University of Hawaiʻi at Mānoa
Posted: Apr 4, 2003

The oldest permanent building on the UH Manoa campus — Hawaiʻi Hall — has reopened after a two-year, $15 million restoration. Newly reconstructed office spaces are once again home to the Manoa chancellor, deans of the colleges of Social Sciences and Arts & Humanities, and Arts & Sciences Student Academic Services.

"Hawaiʻi Hall is very much a focal point for the Manoa campus," said Chancellor Peter Englert. "I felt that it was important that we move into this historic building at the center of the campus — closer to students and closer to where our teaching takes place."

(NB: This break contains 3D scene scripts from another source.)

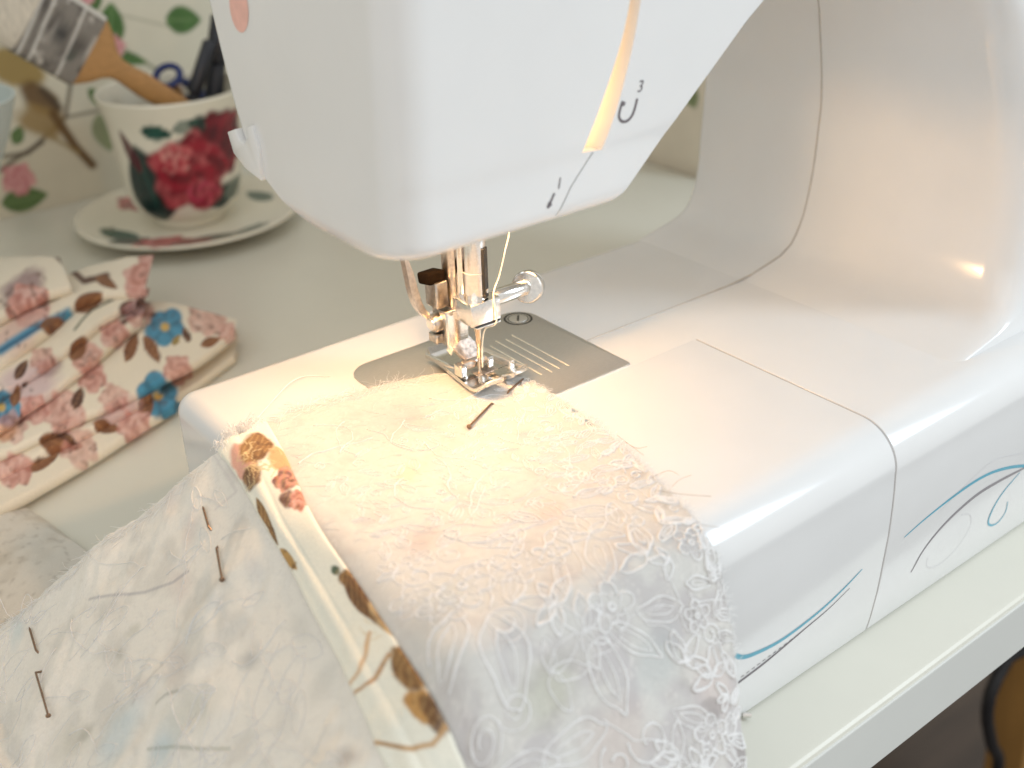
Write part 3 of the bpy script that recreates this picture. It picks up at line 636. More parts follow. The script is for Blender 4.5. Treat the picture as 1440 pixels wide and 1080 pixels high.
for (x, y, r, cc, aa) in [(20, 885, .7, (150, 190, 205), .5), (170, 1030, 1.2, (165, 200, 215), .55), (230, 1055, .9, (140, 185, 205), .6), (100, 1040, 1.0, (160, 158, 138), .5), (118, 1030, .4, (140, 138, 120), .5), (270, 1000, 1.1, (172, 172, 152), .45), (345, 930, .45, (140, 142, 145), .55), (150, 860, .7, (175, 172, 165), .5), (185, 885, .35, (165, 163, 142), .5), (165, 918, .3, (165, 160, 140), .5), (250, 930, .9, (215, 195, 186), .4), (250, 820, .8, (216, 194, 186), .45), (240, 700, .8, (214, 194, 188), .4), (265, 745, .7, (220, 195, 185), .45), (140, 740, .6, (196, 190, 180), .4), (310, 850, .6, (190, 196, 202), .4), (360, 800, .5, (196, 198, 202), .5), (420, 880, .6, (190, 188, 180), .4), (450, 960, .7, (188, 188, 180), .45), (490, 1066, .5, (110, 100, 105), .6), (400, 1010, .6, (190, 190, 185), .45), (330, 740, .5, (200, 196, 190), .4), (60, 950, .7, (215, 205, 198), .35), (200, 970, .7, (205, 200, 205), .3), (330, 660, .5, (214, 196, 190), .4)]:
    v = PX2F((x, y)); p_blob(C, X, Y, v[0], v[1], r * .95, r * .6, x * .37, srgb(*cc), aa * .62, .9, x % 13)
for pts, cc in [([(125, 842), (150, 838), (200, 832), (240, 818), (262, 802)], (160, 158, 165)), ([(210, 1054), (240, 1050), (280, 1053), (320, 1052)], (160, 165, 150)), ([(222, 990), (238, 978), (255, 973)], (150, 150, 138)), ([(300, 715), (330, 690), (300, 640)], (220, 212, 206)), ([(190, 990), (200, 965), (230, 935)], (196, 190, 184))]:
    p_line(C, X, Y, [tuple(PX2F(p)) for p in pts], .09, srgb(*cc), .55)
obj('lace_panel', P, [tuple(f) for f in grid(nu2, nv2)], LACE, fab, 180, col=C, label='left panel sloping down to the table')
mb2 = MB()
for k in range(110):                        # embossed stems and leaf outlines on the left panel
    v = SLs[int(RNG.integers(0, 255))] + eu * RNG.uniform(.04, 1.3) + [0, 0]; a = R(151) + RNG.normal(0, .5); Q = []; x, y = v
    for i in range(int(RNG.integers(8, 26))): Q.append((x, y)); a += RNG.normal(0, .16); x += .13 * math.cos(a); y += .13 * math.sin(a)
    Q = np.array(Q); mb2.add(*tube(drape(Q[:, 0], Q[:, 1], 1, -.01), RNG.uniform(.009, .018), 4))
    if k % 2: 
        L_ = RNG.uniform(.6, 1.5); W_ = L_ * RNG.uniform(.3, .5); t = np.linspace(0, 2 * math.pi, 24); q = np.stack([L_ / 2 * np.cos(t), W_ / 2 * np.sin(t) * np.abs(np.sin(t)) ** .4], 1); ca, sa_ = math.cos(a), math.sin(a)
        q = np.stack([v[0] + q[:, 0] * ca - q[:, 1] * sa_, v[1] + q[:, 0] * sa_ + q[:, 1] * ca], 1); ok_ = np.array([q[:, 0].max() < np.interp(-q[0, 1], -SLs[:, 1], SLs[:, 0]) - .3]).all()
        if ok_: mb2.add(*tube(drape(q[:, 0], q[:, 1], 1, -.01), RNG.uniform(.009, .017), 4))
obj('embroidery', mb2.V, mb2.F, CORD, fab, 180, kind='stuff')
# floral strip
ns = 44; n = len(SL)
FS = np.linspace(0, 1, ns)
FXY = SL[:, None] * (1 - FS)[None, :, None] + SR[:, None] * FS[None, :, None]
FXY[0, :, 1] += .12 * np.sin(FS * 9) + rag(FS * 3, FS)
prof_ = .045 + .055 * np.clip(np.minimum(FS / .05, (1 - FS) / .05), 0, 1) ** .5 + .05 * np.exp(-((FS - .30) / .13) ** 2) - .025 * np.exp(-((FS - .42) / .05) ** 2)
arcl = np.r_[0, np.cumsum(np.linalg.norm(np.diff((SL + SR) / 2, axis=0), axis=1))]
off = np.tile(prof_, (n, 1)) + .06 * (fbm(arcl[:, None] * .5 + FS * 0, FS[None] * 1.5 + arcl[:, None] * 0, 51) - .45)
P = drape(FXY[..., 0], FXY[..., 1], .6) ; P2 = P.copy()
e = .02; Nn = np.cross(drape0(FXY[..., 0] + e, FXY[..., 1]) - drape0(FXY[..., 0], FXY[..., 1]), drape0(FXY[..., 0], FXY[..., 1] + e) - drape0(FXY[..., 0], FXY[..., 1])); Nn /= np.linalg.norm(Nn, axis=-1)[..., None]
P = (drape(FXY[..., 0], FXY[..., 1], .6) + Nn * off[..., None]).reshape(-1, 3)
U = np.repeat(FS[None], n, 0).ravel() * 2.0; V_ = np.repeat(arcl[:, None], ns, 1).ravel()
C = np.tile(srgb(232, 229, 214), (len(U), 1)).astype(float)
U = U + .3 * (fbm(U * 1.1, V_ * 1.1, 55, 2) - .38); V_ = V_ + .4 * (fbm(U * 1.0 + 9, V_ * 1.0, 56, 2) - .38)
blend(C, np.clip((fbm(U * 1.2, V_ * .7, 52) - .5) * 2, 0, .3), srgb(214, 216, 205))
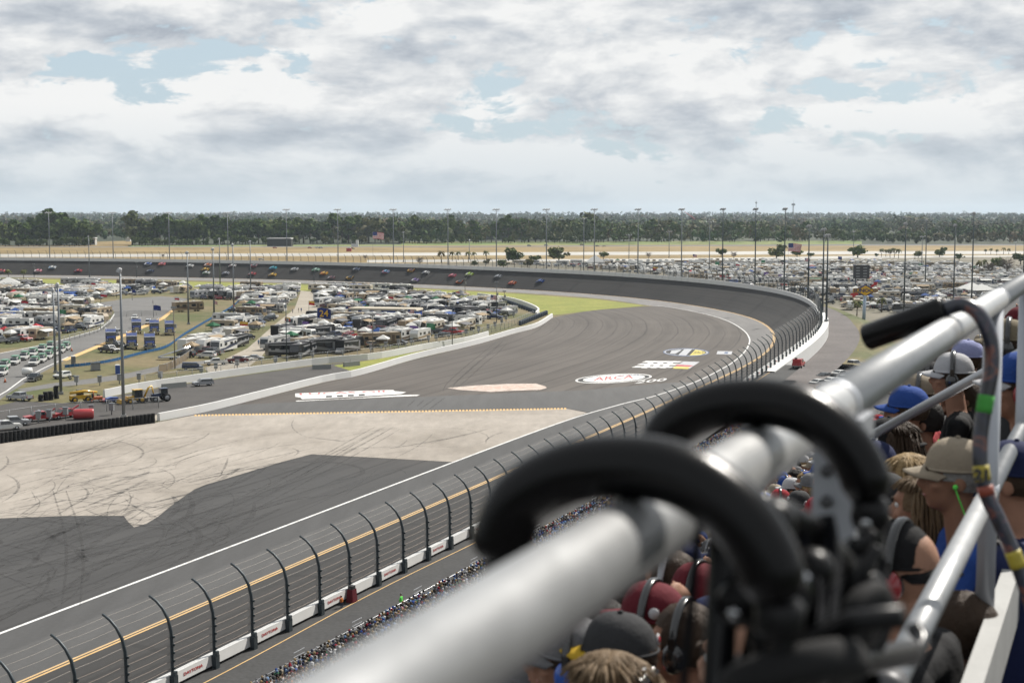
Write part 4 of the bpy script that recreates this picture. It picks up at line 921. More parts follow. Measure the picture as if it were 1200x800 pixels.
# red wreckers
@cached
def wrecker():
    p = Proto(); q = pickup('red'); p.parts = list(q.parts)
    p.part('boom', MB().box((-2.2, 0, 1.75), (2.0, .25, .25), paint('red'), rot=Matrix.Rotation(R(25), 3, 'Y')).box((-2.1, 0, 1.3), (1.6, 1.7, .3), m_chrome)); p.part('light_bar', MB().box((0, 0, 2.0), (.4, 1.4, .18), m_chrome))
    return p
wrecker().make('tow_truck', gp(46, 493), head(80, 490, 20, 495), 'red tow truck behind the silver pickups in the service yard', 'tow truck')
wrecker().make('tow_truck', gp(76, 489.5), head(100, 486, 60, 491), 'red tow truck nearest the tyre barrier in the service yard', 'tow truck')
MB().lathe([(.9, -1.9), (1.0, -1.7), (1.0, 1.7), (.9, 1.9)], paint('red'), 14, axis='X').obj('fuel_tank', loc=(*gp(98, 491)[:2], 1.05), rz=.3, label='red cylindrical tank lying behind the right tow truck', cat='tank')
pickup('silver').make('pickup_truck', gp(16, 499), head(0, 500, 40, 497), 'silver pickup truck parked in the service yard beside the red tow truck', 'pickup truck')
pickup('white').make('pickup_truck', gp(6, 504), head(-20, 506, 30, 502), 'white pickup truck at the left edge of the service yard by the tyre barrier', 'pickup truck')
# machines
my = paint('yellow'); mo = paint('orange')
bh = empty('backhoe', gp(160, 472), head(140, 473, 190, 469) + math.pi, label='yellow backhoe loader with raised rear boom beside the blue tractor', cat='backhoe')
MB().side([(2.2, .7), (2.2, 1.5), (.6, 1.6), (.6, .7)], 1.2, my).box((-.9, 0, .85), (2.4, 1.0, .4), my).obj('body', bh)
MB().side([(.7, 1.2), (.6, 2.75), (-1.1, 2.75), (-1.1, 1.2)], 1.5, m_glass).obj('cab', bh); MB().box((-.25, 0, 2.82), (2.0, 1.7, .12), my).obj('cab_roof', bh)
MB().tube([(-1.6, 0, .9), (-2.6, 0, 3.0), (-3.4, 0, 3.4)], [.22, .2, .16], my, 6).tube([(-3.4, 0, 3.4), (-3.8, 0, 1.3)], .14, my, 6).obj('rear_boom', bh)
MB().side([(3.0, .2), (3.9, .2), (3.7, 1.0), (3.0, 1.0)], 2.3, my).tube([(1.2, .7, 1.4), (3.1, .7, .7)], .1, my, 5).tube([(1.2, -.7, 1.4), (3.1, -.7, .7)], .1, my, 5).obj('front_bucket', bh)
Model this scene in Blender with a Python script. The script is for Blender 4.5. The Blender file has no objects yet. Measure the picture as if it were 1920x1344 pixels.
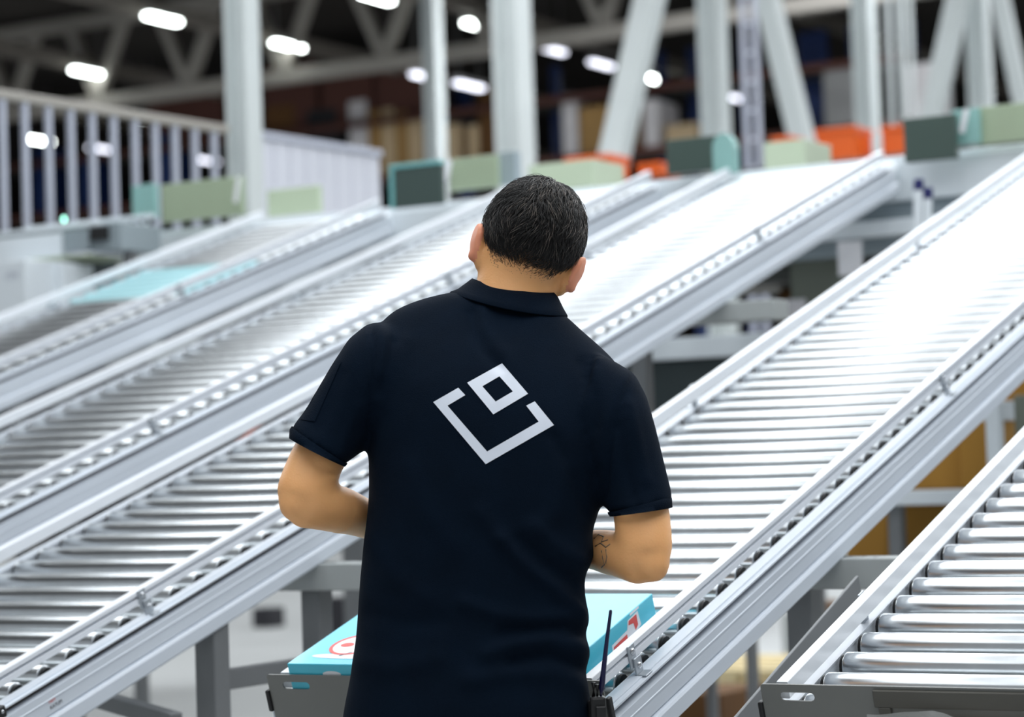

The cornerstone for Hawaiʻi Hall was laid in early 1912, and the building opened for the fall semester that year as the classroom-library-administration building for 128 students and 23 faculty. Even before the official opening of the building, commencement exercises for the four students in the institution‘s first graduating class were held on the steps of Hawaiʻi Hall in June, 1912.

The university — established in 1907 — was originally known as the College of Agriculture and Mechanic Arts and was housed for its first five years in a structure on Young Street near Thomas Square. The new Manoa campus building was known as Main Hall and was renamed Hawaiʻi Hall when the college became the University of Hawaiʻi in 1920 and additional structures were built on the Manoa campus.

Since Hawaiʻi Hall is an historic building, the appearance of the exterior has been preserved to conform as nearly as possible to the original design in keeping with guidelines of the State Historic Sites Commission. The building is now fully air conditioned and includes appropriate wiring and conduits for today‘s technology. An addition has been constructed on the mauka end of the building to include a ground-level entryway and elevator to make it fully accessible.

Invited guests and alumni from the classes of 1943, 1953 and 1963 (60th, 50th and 40th reunion classes, respectively) will rededicate Hawaiʻi Hall at ceremonies on Saturday morning, April 5. An all-campus open house will be scheduled later in April.

The brief ceremonial event will also include the first distribution of a new commemorative booklet detailing the history of Hawaiʻi Hall with historic photos and a narrative text by emeriti UH professors Robert M. Kamins and Robert E. Potter. Kamins and Potter collaborated on a larger book — Malamalama: A history of the University of Hawaiʻi — published a few years ago by the University of Hawaiʻi Press.